170 EOG Res., Inc. v. Wagner & Brown, Ltd.
Tuesday, September 1st, 2015
Richard F. Brown
EOG Res., Inc. v. Wagner & Brown, Ltd., 202 S.W. 3d 338 (Tex. App.—Corpus Christi 2006, pet. filed), construes the meaning of a farmout agreement depth limitation expressed as “the deepest producing interval as obtained in the test well”. Farmor retained the deep rights under a provision in the farmout agreement which provided:
The Assignment provided for above shall be limited in depth to 100 feet below the deepest producing interval as obtained in the test well, shall be without warranty either express or implied and shall reserve to Longhorn all rights below the assigned depths, together with such rights as are necessary to Longhorn’s full enjoyment of the reserved deeper rights. (Emphasis added)

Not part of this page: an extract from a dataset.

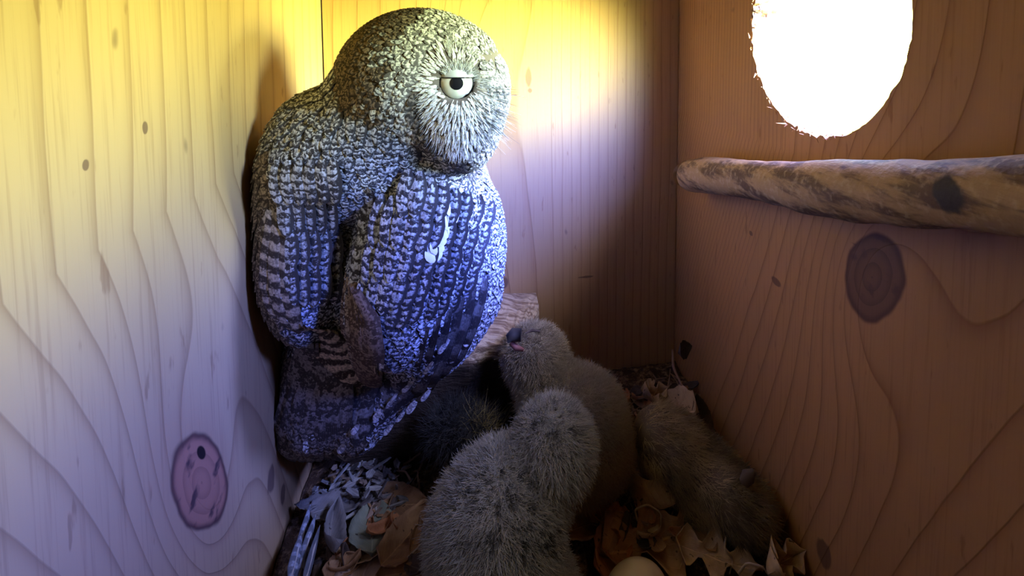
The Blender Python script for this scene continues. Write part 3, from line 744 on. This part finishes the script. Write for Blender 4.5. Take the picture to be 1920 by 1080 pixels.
# ================================================================ a dark tuft of plucked prey down beneath the block
pt_root = empty('plucked_down_tuft', PZ(860, 850, ZF)); tag(pt_root, 'dark grey tuft of plucked feathers under the wood block beside the owl tail', 'feather tuft')
def tf(p): return smin(ell(p, P(850, 800, .236), (.012, .009, .010), roll(10)), ell(p, P(905, 815, .234), (.009, .007, .009), roll(-10)), .008)
cs = np.array([P(850, 800, .236), P(915, 812, .234)]); V, F = surface_nets(tf, cs.min(0)-.024, cs.max(0)+.024, .0025)
V[:, 2] = np.maximum(V[:, 2], ZF+.001); sk = Skin(V, F); link('core', mesh('core', V, F), plain('dark_down', (.05, .05, .055)), pt_root)
rs = np.random.RandomState(9); pt, nm = sk.sample(5000, rs); d = nm*.6+rs.normal(size=nm.shape)*.5; d /= np.linalg.norm(d, axis=1, keepdims=True)
q = proj(pt); yl = (rs.rand(len(pt)) < np.clip((q[:, 0]-870)/90, 0, .6))[:, None]
cols = np.where(yl, np.array([.26, .21, .09]), np.array([.050, .048, .048]))*(1+.3*rs.normal(size=(len(pt), 1)))
strands('barbs', pt, d, .006*(.5+rs.rand(len(pt))), np.clip(cols, .01, 1), m_hair, pt_root, .00013, .00002, 5, .5, rs)
# ================================================================ unhatched egg
N = NT('egg_shell', .45, .3); c = N.coord(); e1 = N.noise(N.vec(c[0]*90., c[1]*90., c[2]*90.), 1., 3.); m_egg = N.base(N.mix(N.step(e1, .55, .75)*.4, (.66, .57, .46), (.46, .36, .25)))
ec = PZ(1196, 1120, ZF+.0125); V, F = sphere((0, 0, 0), .0110, 40, 28); V = [np.array([p[0]*1.18*(1-.06*p[0]/.014), p[1]*(1-.10*p[0]/.014), p[2]]) for p in V]
eg = link('egg', mesh('egg', V, F), m_egg); eg.location = (ec[0], ec[1], ZF+.0125); eg.rotation_euler = (0, 0, .2); tag(eg, 'smooth buff-white egg lying among the dead leaves at the front', 'egg')
# ================================================================ litter floor
def litter_height(x, y):
    return ZF+.0025*mnoise.noise((x*60, y*60, 0))+.0015*mnoise.noise((x*190, y*190, 4))+.002+.006*math.exp(-((x+.075)/.02)**2)*0
nx, ny = 150, 200; xs = np.linspace(XL+.0006, XR-.0006, nx); ys = np.linspace(YF+.001, YB-.001, ny)
V = [(x, y, litter_height(x, y)) for y in ys for x in xs]; F = [(j*nx+i, j*nx+i+1, (j+1)*nx+i+1, (j+1)*nx+i) for j in range(ny-1) for i in range(nx-1)]
N = NT('nest_crumbs', .9, .1); c = N.coord(); ov = N.vec(c[0], c[1], c[2]); g1 = N.noise(ov, 220., 4., .7); g2 = N.noise(ov, 60., 2.)
m_lit = N.base(N.mix(N.step(g1, .45, .68), (.07, .042, .027), (.30, .19, .11))); N.bump(g1, .9, .003)
tag(link('nest_litter', mesh('nest_litter', V, F), m_lit), 'fine dark brown crumbs of decayed litter covering the box floor', 'litter', kind='stuff')
def leaf_mat(name, a, b, holes=True):
    N = NT(name, .6, .3); u, v, _ = N.coord('UV'); c = N.coord(); ov = N.vec(c[0], c[1], c[2])
    n1 = N.noise(ov, 130., 4., .6); au = fn(u-.5, 'ABSOLUTE')
    rib = 1.-N.step(au, .010, .03); sv = fn((v*11.-au*7.), 'FRACT'); side = (1.-N.step(sv, .05, .14))
    col = N.mix(N.step(n1, .35, .68), a, b); col = N.mix(rib*.6+side*.25, col, tuple(min(1, q*1.5) for q in a))
    sp = N.noise(ov, 420., 1.); col = N.mix(N.step(sp, .70, .76)*.8, col, (.03, .018, .012))
    N.bump(n1*.6+rib+side*.5, .5, .0006); return N.base(col)
LM = {'brown': leaf_mat('brown_leaf', (.42, .25, .13), (.26, .14, .075)), 'rust': leaf_mat('rust_leaf', (.46, .20, .085), (.30, .12, .06)), 'tan': leaf_mat('tan_leaf', (.52, .37, .22), (.36, .24, .135)),
      'grey': leaf_mat('grey_leaf', (.26, .245, .235), (.18, .165, .16)), 'green': leaf_mat('green_leaf', (.30, .33, .26), (.22, .25, .20)), 'pink': leaf_mat('pinkish_leaf', (.50, .38, .33), (.38, .28, .24)), 'dark': leaf_mat('dark_leaf', (.10, .07, .06), (.06, .045, .04))}
OUT = {'oak': lambda t: (math.sin(math.pi*min(1, t**.8))**.7)*(.62+.38*math.sin(t*19-1.)), 'oval': lambda t: math.sin(math.pi*t**.85)**.75, 'strip': lambda t: .85 if .03 < t < .96 else .35,
       'shard': lambda t: (.4+.6*abs(math.sin(t*2.7+.4)))*(1 if .02 < t < .97 else .5)}
def leaf_mesh(L, W_, shape, curl, seed, n=22, m=8):
    V, F, U = [], [], []; R = random.Random(seed)
    for i in range(n+1):
        t = i/n; w = OUT[shape](t)*W_/2*(1+.12*mnoise.noise((t*9, seed, 0)))
        for j in range(m+1):
            s = -1+2*j/m; ww = w*(1+.10*mnoise.noise((t*14, s*2, seed+2)))
            V.append(((t-.5)*L, s*ww, curl*L*.25*(s*s*.8+(2*t-1)**2*.6)+.03*L*mnoise.noise((t*5, s*2, seed))))
            U.append((j/m, t))
    for i in range(n):
        for j in range(m): F.append((i*(m+1)+j, i*(m+1)+j+1, (i+1)*(m+1)+j+1, (i+1)*(m+1)+j))
    me = mesh('leaf', V, F); uv = me.uv_layers.new(name='UVMap')
    for l in me.loops: uv.data[l.index].uv = U[l.vertex_index]
    return me
def leaf(x, y, L, W_, rot, shape, mat, label, curl=.4, z=.0045, tilt=(0, 0), name='dead_leaf', seed=None, at=None, cat='leaf', grp=None):
    p = PZ(x, y, ZF+z) if at is None else at
    if at is None: p = [min(max(p[0], XL+.004), XR-.004), p[1], p[2]]
    o = link(name, leaf_mesh(L, W_, shape, curl, seed if seed is not None else x+y*.37), LM[mat]); o.location = p
    o.rotation_euler = (tilt[0], tilt[1], math.radians(rot)); sm = o.modifiers.new('thick', 'SOLIDIFY'); sm.thickness = .0003
    return tag(o, label, cat, grp)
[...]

It was undisputed that the test well (Well #1) produced at depths between 9,679 feet and 9,729 feet, which was in the geologic formation known as the Morris Sand. The dispute arose when Well #2 produced from the Morris Sand at depths between 10,230 feet and 10,266 feet. Farmor contended that it held the deep rights below 9,829 feet; farmee contended that its interest followed the formation to the deepest part, plus 100 feet.
Farmee effectively claimed that the “producing interval” was the Morris Sand. The court disagreed and held that the qualifying language “deepest producing interval as obtained in the test well” [emphasis in opinion] made it clear that the depth limitation was fixed, not a variable depth. The court noted that if the parties had intended to include the entire Morris Sand as found under the property, the parties could have referred to other readily available terms, such as formation, horizon, field, reservoir, or stratigraphic layer.
The case highlights the significant property rights that may turn on a few words used to express a depth limitation. A more common clause in use today reserving the deep rights would reserve “all rights 100 feet below the base of the Morris Sand formation as encountered at 9,729 feet beneath the surface in the wellbore of the [Well].”